Yen futures this morning...
$USD is getting smacked hard
Treasuries...
Despite the strong auctions, this rise in treasuries may cause some concern when looking at market averages alone, however as a Leading Indicator (remember Treasuries move opposite yields), this isn't surprising at all as a leading indicator and considering we needed T's to pull back to be accumulated on the cheap, it seems that this part of the process is done and now we are getting the leading signals (see below)...
30 year Treasury futures (again, remember yields move opposite Treasury prices above).
10 year Treasury Futures, also up on the bad macro economic data this morning.
However when we look at Yields as a Leading Indicator, this plunge in 30 year yields may seem unsightly to those just looking at the market averages' price today vs. Yields, however for us , using this as a leading indicator as usual there's a different message...
Here 30 year yields (red) lead the SPX (green) to the left and are leading the SPX again to the far right as shown earlier and starting yesterday.
10 year yields (red) intraday vs the SPX/SPY (green) plunging...
However for our purposes as a leading indicator, again they led the market higher in a small divergence to the left ad are leading it lower now.
While Euro action is a bit off and I can only surmise that it's relief at the Putin statement of a Ukraine cease-fire in effect Sunday, ramping down European/Russian tensions (although the last cease-fire never ceased firing), it's a bit surprising considering Greece and the EU, both of which are not moving off their talking points a bit, despite pleasantries likely aimed at stemming Greek bank outflows.
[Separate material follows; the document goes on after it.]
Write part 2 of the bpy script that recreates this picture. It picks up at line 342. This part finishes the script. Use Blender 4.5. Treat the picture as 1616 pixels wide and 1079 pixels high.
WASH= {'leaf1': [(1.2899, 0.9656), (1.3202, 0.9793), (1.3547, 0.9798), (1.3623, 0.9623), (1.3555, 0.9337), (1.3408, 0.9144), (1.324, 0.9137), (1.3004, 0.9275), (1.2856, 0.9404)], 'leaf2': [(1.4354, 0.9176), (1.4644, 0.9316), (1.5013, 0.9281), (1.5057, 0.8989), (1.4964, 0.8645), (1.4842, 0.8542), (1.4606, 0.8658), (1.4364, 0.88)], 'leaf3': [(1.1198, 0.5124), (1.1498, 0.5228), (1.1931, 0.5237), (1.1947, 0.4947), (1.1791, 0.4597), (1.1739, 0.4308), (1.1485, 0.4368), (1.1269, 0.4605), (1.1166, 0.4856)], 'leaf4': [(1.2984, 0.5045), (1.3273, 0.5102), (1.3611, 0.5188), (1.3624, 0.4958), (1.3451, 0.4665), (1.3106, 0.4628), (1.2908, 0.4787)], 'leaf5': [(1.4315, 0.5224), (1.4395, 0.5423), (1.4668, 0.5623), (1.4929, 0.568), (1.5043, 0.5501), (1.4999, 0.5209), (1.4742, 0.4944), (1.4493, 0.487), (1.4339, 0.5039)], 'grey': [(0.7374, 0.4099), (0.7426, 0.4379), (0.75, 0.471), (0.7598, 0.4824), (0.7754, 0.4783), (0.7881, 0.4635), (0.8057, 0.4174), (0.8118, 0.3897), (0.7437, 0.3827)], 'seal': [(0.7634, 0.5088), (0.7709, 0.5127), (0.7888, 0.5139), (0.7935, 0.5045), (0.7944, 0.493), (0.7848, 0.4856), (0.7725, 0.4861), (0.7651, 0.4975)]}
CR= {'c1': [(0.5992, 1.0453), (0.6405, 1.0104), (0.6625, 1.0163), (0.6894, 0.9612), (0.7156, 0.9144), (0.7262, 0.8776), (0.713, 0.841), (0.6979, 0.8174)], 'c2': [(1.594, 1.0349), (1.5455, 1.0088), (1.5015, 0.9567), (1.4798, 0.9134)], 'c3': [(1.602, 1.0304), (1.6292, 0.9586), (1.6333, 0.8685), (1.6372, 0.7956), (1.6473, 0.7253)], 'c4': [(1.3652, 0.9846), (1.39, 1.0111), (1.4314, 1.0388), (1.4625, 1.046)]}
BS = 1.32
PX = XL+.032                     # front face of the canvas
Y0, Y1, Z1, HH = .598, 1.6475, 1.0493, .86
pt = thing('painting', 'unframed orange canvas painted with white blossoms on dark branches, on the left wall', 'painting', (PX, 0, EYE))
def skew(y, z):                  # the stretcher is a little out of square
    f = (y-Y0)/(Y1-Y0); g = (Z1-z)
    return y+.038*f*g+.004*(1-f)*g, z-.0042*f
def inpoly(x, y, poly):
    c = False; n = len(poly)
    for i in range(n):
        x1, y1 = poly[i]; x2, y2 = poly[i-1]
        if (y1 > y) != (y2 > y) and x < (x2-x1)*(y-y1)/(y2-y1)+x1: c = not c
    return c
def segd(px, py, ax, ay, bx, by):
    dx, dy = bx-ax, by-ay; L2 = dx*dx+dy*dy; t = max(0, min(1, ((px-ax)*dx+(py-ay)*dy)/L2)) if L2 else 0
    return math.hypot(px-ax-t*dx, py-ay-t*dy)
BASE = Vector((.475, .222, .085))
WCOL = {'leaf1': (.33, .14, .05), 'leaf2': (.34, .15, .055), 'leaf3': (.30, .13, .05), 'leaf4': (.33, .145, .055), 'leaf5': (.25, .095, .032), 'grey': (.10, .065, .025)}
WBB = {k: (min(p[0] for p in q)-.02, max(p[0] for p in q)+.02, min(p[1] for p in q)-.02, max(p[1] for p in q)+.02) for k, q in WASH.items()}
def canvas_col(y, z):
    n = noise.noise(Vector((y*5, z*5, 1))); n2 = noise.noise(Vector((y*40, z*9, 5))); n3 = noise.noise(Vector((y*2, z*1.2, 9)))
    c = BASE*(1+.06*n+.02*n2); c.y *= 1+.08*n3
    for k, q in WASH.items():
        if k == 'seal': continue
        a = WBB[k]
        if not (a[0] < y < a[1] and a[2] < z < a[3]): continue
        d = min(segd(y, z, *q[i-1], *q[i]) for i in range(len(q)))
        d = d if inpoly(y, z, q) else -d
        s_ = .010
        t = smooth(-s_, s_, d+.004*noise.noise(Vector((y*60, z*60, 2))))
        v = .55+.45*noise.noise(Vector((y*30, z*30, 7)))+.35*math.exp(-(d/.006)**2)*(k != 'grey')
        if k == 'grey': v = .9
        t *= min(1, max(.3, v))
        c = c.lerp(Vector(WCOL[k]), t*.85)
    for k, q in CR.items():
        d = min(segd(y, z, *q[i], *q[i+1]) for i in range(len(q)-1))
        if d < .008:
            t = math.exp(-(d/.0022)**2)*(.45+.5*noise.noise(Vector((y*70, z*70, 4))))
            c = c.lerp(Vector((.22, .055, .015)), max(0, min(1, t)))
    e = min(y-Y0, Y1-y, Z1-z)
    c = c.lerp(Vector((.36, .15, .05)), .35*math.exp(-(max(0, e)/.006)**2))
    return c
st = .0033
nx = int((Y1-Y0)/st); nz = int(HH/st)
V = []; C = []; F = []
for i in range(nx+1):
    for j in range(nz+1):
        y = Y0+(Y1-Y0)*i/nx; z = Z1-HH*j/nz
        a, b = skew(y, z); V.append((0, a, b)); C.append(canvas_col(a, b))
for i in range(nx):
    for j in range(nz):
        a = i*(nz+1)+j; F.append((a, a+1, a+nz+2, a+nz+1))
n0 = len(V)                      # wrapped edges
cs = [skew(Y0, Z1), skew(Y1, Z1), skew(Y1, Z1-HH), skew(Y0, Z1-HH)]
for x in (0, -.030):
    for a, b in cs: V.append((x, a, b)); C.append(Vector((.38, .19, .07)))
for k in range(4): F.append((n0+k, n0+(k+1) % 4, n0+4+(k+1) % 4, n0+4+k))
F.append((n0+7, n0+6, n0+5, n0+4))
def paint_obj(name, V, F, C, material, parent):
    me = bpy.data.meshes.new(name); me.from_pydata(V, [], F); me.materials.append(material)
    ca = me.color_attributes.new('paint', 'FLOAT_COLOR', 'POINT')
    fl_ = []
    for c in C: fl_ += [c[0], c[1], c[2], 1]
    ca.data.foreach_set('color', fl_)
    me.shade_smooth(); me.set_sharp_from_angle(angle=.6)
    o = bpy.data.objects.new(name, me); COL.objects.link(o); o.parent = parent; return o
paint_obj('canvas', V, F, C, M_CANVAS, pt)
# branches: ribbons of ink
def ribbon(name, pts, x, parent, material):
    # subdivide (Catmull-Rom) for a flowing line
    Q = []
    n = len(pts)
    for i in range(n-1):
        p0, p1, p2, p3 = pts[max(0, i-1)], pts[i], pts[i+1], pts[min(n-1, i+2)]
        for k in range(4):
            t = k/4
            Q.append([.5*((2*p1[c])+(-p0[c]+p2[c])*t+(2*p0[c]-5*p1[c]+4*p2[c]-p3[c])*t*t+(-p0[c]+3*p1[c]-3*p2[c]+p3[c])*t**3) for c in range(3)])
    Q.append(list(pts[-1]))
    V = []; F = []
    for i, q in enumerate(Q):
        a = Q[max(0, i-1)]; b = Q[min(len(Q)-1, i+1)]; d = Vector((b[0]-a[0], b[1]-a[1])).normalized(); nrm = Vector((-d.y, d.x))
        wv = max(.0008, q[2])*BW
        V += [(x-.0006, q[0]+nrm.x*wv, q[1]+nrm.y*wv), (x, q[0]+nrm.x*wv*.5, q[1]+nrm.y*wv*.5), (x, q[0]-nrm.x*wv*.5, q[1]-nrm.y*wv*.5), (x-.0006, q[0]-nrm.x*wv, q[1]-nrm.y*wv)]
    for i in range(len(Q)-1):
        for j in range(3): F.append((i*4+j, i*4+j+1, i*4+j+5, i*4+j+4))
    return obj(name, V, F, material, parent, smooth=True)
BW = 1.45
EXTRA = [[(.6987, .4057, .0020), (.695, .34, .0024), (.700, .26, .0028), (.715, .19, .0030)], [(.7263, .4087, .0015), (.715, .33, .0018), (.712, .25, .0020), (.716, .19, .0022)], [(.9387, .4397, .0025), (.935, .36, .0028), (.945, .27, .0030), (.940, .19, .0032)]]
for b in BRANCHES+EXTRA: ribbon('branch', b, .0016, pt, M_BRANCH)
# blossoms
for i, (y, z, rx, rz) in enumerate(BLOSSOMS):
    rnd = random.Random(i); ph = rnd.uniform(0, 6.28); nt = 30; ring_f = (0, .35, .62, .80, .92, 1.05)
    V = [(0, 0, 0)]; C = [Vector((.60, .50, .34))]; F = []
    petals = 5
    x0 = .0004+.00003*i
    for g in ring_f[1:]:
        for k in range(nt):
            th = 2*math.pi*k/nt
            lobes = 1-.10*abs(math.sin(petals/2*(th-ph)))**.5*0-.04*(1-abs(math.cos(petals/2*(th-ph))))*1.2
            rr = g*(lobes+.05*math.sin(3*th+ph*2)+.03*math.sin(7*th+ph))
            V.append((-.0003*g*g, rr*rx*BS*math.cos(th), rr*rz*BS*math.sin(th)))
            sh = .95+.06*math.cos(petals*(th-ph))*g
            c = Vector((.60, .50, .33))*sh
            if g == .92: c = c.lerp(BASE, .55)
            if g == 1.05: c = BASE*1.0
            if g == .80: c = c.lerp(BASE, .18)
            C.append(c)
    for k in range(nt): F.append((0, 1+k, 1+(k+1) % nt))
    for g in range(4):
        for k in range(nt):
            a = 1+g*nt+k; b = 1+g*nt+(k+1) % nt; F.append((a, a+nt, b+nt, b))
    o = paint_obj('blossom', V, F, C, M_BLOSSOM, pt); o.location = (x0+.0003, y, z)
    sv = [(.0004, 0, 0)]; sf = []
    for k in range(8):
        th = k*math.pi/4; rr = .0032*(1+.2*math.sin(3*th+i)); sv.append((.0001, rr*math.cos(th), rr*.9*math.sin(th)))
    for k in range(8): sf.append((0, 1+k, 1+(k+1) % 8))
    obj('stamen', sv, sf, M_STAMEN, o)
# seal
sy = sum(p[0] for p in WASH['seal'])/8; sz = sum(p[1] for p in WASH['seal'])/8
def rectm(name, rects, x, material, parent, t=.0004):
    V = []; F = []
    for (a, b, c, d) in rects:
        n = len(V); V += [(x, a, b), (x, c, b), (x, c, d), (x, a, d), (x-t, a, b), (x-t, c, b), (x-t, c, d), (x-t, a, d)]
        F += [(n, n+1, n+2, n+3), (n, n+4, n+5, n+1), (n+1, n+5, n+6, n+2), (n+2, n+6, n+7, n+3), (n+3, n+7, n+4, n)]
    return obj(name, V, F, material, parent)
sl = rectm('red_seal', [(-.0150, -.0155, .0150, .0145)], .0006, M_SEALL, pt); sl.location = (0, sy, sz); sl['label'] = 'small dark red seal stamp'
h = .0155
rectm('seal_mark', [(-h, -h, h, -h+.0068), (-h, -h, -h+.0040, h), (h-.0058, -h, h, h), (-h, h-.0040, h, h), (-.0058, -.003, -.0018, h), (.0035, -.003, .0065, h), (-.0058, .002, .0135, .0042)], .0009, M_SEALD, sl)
The big question and potential game changer in the Yen and BOJ policy. Years ago I wrote that the market would be seeing a major move lower at the same time as the Yen strengthened and gave a lot of reasons, but it's not that hard to figure out why (from QE ending or toned down to the Carry Traders being annihilated if the BOJ pulls an amateur move like the SNB, even if they don't and give ample warning as it seems they are doing, it's a crowded trade...
Things could be getting interesting not only very short term (as is the current /3rd cycle/bounce of 2015 reversing), but on a much larger sense as the world's central banks seem to be in a race to debase while the biggest serial debaser is suddenly changing their tune and nearly running side by side with the F_E_D as far as policy or perhaps "intended policy"...
I believe the BOJ just put the market on notice today.